Non-strategic nuclear weapons are neither the reason, nor the solution, to Europe’s security issues and a lack of transparency and Eastern European political leadership has allowed bureaucrats to give these weapons a legitimacy they don’t, and shouldn’t, possess, according to a white paper released yesterday.

In the white paper, Non-Strategic Nuclear Weapons, Hans Kristensen, director of the Nuclear Information Project with the Federation of American Scientists, said an old-fashioned and misguided preoccupation with a North Atlantic Treaty Organization (NATO) threat has delayed completion of the 1991-92 Presidential Nuclear Initiatives, prevented new arms control initiatives and preserved a bloated non-strategic nuclear weapons arsenal to compensate for inferior conventional forces and maintained a sense of national prestige.

Kristensen said in the white paper Russia has retained wide use of non-strategic nuclear weapons, ranging from long-range cruise missiles to nuclear torpedoes, while the United States has eliminated all but two of its non-strategic nuclear weapons, has retired one of them and appears to be on a path toward phasing out designated non-strategic nuclear warheads all together.

But Kristensen said within NATO, a reluctance to complete the withdraw of such weapons from Europe due to opposition from nuclear bureaucrats and over-sensitivity to generic security concerns in Eastern European nations has helped tie down U.S. non-strategic nuclear weapons in Europe.

Kristensen said non-strategic nuclear weapons are neither the problem, nor the solution, because the Eastern European nations would probably have “exactly” the same security concerns if Russia did not have any non-strategic nuclear weapons. He said, mainly, non-strategic nuclear weapons have become a crutch for inaction by local Eastern European bureaucrats.

“Absent an important military mission, (non-strategic nuclear weapons) have become leftovers from the Cold War that linger on because some see them as providing reassurance in the absence of addressing the underlying security issues,” Kristensen said.

Kristensen said NATO needs to have “serious and sustained” discussions with its eastern European member countries about what their security concerns are about and provide primarily non-nuclear means to reassure them. He said the Deterrence and Defense Posture Review (DDPR), which he expects to be approved by NATO at the Chicago Summit May 20-21, will be an important opportunity to define the nuclear policy.

Kristensen concludes by saying honest transparency will make the biggest difference to non-proliferation in Europe.

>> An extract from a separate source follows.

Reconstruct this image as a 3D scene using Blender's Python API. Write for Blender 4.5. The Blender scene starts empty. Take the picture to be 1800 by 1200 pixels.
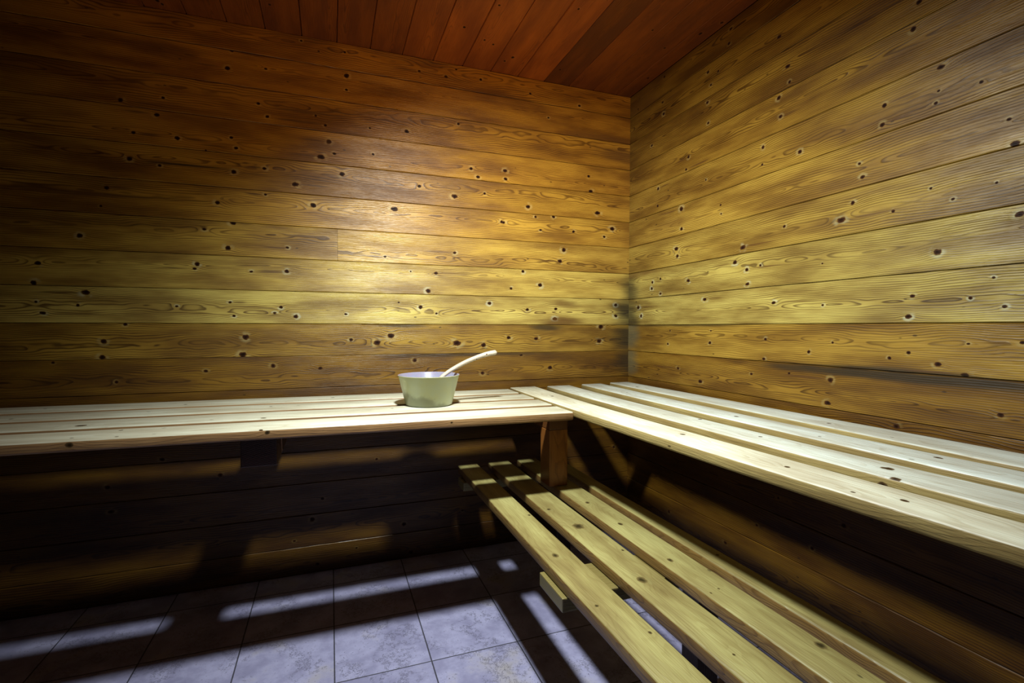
import bpy, bmesh, math, random
from mathutils import Matrix, Vector

# ------------------------------------------------------------------ scale
S = 2.2                    # metres from the camera to the back wall
FLOOR = -0.465             # all layout numbers are in units of S, camera at the origin
def m(v): return v * S
def mz(v): return (v - FLOOR) * S
WALLX, WALLY, CEIL = 0.6575, 1.0, 0.5337
LEFTX, NEARY = -1.0, -0.55

# ------------------------------------------------------------------ camera
scene = bpy.context.scene
cd = bpy.data.cameras.new('camera'); cam = bpy.data.objects.new('camera', cd)
scene.collection.objects.link(cam); scene.camera = cam
yaw, pitch, roll = 0.3509, -0.02808, 0.00186
c_, s_ = math.cos, math.sin
fw = Vector((s_(yaw)*c_(pitch), c_(yaw)*c_(pitch), s_(pitch)))
rt = Vector((c_(yaw), -s_(yaw), 0)); up = rt.cross(fw)
r2 = rt*c_(roll) + up*s_(roll); u2 = -rt*s_(roll) + up*c_(roll)
M = Matrix((r2, u2, -fw)).transposed().to_4x4(); M.translation = (0, 0, mz(0))
cam.matrix_world = M
cd.sensor_width = 36; cd.lens = 871.4/1800*36; cd.clip_start = 0.02

# ------------------------------------------------------------------ world, light, exposure
w = bpy.data.worlds.new('world'); scene.world = w; w.use_nodes = True
w.node_tree.nodes['Background'].inputs[0].default_value = (0, 0, 0, 1)
vs = scene.view_settings
vs.view_transform = 'Standard'; vs.look = 'None'; vs.gamma = 1; vs.use_curve_mapping = False
vs.exposure = 0.0

def spot(name, loc, aim, power, color, radius, size, blend):
    l = bpy.data.lights.new(name, 'SPOT'); l.energy = power; l.color = color
    l.shadow_soft_size = radius; l.spot_size = math.radians(size); l.spot_blend = blend
    o = bpy.data.objects.new(name, l); scene.collection.objects.link(o)
    o.location = loc
    o.rotation_euler = (Vector(aim)).to_track_quat('-Z', 'Y').to_euler()
    return o
spot('key_light', (m(.125), m(.51), mz(.39)), (.45, .38, -1), 165, (.96, 1.0, .95), .05, 156, 1.0)
spot('warm_fill_light', (m(.30), m(-.05), mz(.36)), (.0, 1, .33), 44, (1.0, .43, .09), .08, 84, 1.0)  # added fill with no lamp behind it, tints upper walls and ceiling orange

# ------------------------------------------------------------------ helpers
col = scene.collection
def tag(o, label=None, cat=None, group=None, kind=None):
    if label: o['label'] = label
    if cat: o['category'] = cat
    if group: o['group'] = group
    if kind: o['kind'] = kind
    return o
def empty(name, loc, label, cat):
    o = bpy.data.objects.new(name, None); col.objects.link(o); o.location = loc
    o.empty_display_size = .1
    return tag(o, label, cat)
def obj(name, bm, mats, parent=None, smooth=False):
    me = bpy.data.meshes.new(name); bm.normal_update(); bm.to_mesh(me); bm.free()
    for mm in (mats if isinstance(mats, (list, tuple)) else [mats]): me.materials.append(mm)
    if smooth:
        for p in me.polygons: p.use_smooth = True
    o = bpy.data.objects.new(name, me); col.objects.link(o)
    if parent:
        o.parent = parent
        me.transform(Matrix.Translation(-parent.location))
    return o

def section(wd, th, r, n=3):
    """rounded rectangle, centred across, top at 0, bottom at -th"""
    pts = []
    for cx, cy, a0 in ((wd/2-r, -r, 0), (-wd/2+r, -r, 90), (-wd/2+r, -th+r, 180), (wd/2-r, -th+r, 270)):
        for i in range(n+1):
            a = math.radians(a0 + 90*i/n)
            pts.append((cx + r*math.cos(a), cy + r*math.sin(a)))
    return pts
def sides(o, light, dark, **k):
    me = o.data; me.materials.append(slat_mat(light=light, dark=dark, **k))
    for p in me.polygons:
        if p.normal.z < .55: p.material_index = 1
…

“It is important that Russia and the U.S. take steps to drastically increase transparency,” he said. “This can be done on a unilateral basis and should include overall numbers, locations and delivery systems. It should also include verification measures to confirm data that is provided. Increasing transparency is essential because uncertainty creates mistrust, rumors and worst-case planning.”

According to Kristensen, there is no universal definition of what a non-strategic nuclear weapon is. During the Cold War, a nuclear weapon was generally considered to be non-strategic (or tactical) if it had a much shorter range than strategic weapons and was intended for battlefield use in a theater of operation. Some consider a nuclear weapon non-strategic if it is not covered by strategic arms control treaties. Others consider all nuclear weapons strategic; the French government, for example, defines its air-delivered cruise missile as strategic even though the aircraft do not have inter-continental range.